MATERIAL PROVIDED:
━━━━━━━━━━━━━━━━━━━━

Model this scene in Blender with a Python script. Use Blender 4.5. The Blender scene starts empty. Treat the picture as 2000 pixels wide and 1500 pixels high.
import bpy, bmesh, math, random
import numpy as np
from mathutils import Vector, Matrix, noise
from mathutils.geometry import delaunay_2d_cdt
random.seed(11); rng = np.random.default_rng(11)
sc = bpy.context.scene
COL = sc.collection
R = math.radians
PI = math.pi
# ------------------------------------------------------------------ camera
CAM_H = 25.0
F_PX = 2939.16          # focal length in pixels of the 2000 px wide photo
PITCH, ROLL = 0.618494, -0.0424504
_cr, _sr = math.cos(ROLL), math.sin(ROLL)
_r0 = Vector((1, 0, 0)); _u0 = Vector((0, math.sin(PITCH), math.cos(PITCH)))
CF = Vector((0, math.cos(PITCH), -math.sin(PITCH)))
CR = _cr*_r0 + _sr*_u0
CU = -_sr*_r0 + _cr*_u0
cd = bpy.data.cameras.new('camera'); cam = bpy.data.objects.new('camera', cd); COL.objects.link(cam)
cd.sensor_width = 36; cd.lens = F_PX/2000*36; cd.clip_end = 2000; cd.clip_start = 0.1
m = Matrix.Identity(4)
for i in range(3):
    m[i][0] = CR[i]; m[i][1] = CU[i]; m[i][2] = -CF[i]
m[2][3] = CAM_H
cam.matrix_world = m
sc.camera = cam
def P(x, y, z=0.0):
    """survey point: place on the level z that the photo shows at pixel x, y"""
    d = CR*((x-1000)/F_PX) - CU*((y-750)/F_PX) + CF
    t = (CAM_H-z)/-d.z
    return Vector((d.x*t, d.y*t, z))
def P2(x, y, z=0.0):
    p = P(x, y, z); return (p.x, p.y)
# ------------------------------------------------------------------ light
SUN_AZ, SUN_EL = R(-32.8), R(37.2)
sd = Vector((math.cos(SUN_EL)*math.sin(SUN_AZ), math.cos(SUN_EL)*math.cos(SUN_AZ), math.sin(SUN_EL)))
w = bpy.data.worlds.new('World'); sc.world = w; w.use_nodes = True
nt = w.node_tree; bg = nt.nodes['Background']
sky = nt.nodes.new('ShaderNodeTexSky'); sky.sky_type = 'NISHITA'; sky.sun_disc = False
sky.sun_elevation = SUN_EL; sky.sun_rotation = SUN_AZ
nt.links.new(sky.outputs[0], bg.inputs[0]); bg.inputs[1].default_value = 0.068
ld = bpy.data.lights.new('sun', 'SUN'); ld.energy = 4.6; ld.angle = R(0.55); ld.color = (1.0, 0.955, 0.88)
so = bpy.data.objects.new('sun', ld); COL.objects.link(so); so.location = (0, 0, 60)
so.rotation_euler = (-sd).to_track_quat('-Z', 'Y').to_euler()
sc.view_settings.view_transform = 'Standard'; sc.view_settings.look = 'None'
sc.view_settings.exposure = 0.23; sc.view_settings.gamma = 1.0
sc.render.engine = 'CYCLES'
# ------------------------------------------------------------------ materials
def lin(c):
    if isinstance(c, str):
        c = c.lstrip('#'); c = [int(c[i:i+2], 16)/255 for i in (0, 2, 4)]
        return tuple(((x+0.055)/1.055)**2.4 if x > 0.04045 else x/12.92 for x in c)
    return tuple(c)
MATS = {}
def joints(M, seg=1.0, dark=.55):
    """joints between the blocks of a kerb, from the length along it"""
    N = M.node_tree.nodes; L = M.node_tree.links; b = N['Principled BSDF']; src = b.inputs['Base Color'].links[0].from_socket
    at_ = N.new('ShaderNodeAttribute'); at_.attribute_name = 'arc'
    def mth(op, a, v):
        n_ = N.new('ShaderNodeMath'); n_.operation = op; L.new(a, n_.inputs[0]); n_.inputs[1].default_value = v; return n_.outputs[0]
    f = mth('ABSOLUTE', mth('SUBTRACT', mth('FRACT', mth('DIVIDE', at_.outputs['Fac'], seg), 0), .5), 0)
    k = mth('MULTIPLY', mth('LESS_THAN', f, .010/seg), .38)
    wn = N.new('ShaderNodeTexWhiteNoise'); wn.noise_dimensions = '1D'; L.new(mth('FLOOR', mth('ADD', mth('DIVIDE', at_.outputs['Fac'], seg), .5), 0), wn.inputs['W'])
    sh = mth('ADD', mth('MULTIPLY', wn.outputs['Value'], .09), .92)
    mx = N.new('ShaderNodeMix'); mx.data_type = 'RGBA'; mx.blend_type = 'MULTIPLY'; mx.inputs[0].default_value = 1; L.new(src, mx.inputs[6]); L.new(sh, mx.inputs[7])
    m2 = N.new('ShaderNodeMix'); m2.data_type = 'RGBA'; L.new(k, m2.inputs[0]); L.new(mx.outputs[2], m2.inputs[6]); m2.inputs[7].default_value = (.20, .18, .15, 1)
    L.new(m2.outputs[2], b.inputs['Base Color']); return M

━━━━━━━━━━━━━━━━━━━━

TO BE DONE:
Identify lines with the string "scene". Copy each one.

OUTPUT OF THE TASK:
Model this scene in Blender with a Python script. Use Blender 4.5. The Blender scene starts empty. Treat the picture as 2000 pixels wide and 1500 pixels high.
sc = bpy.context.scene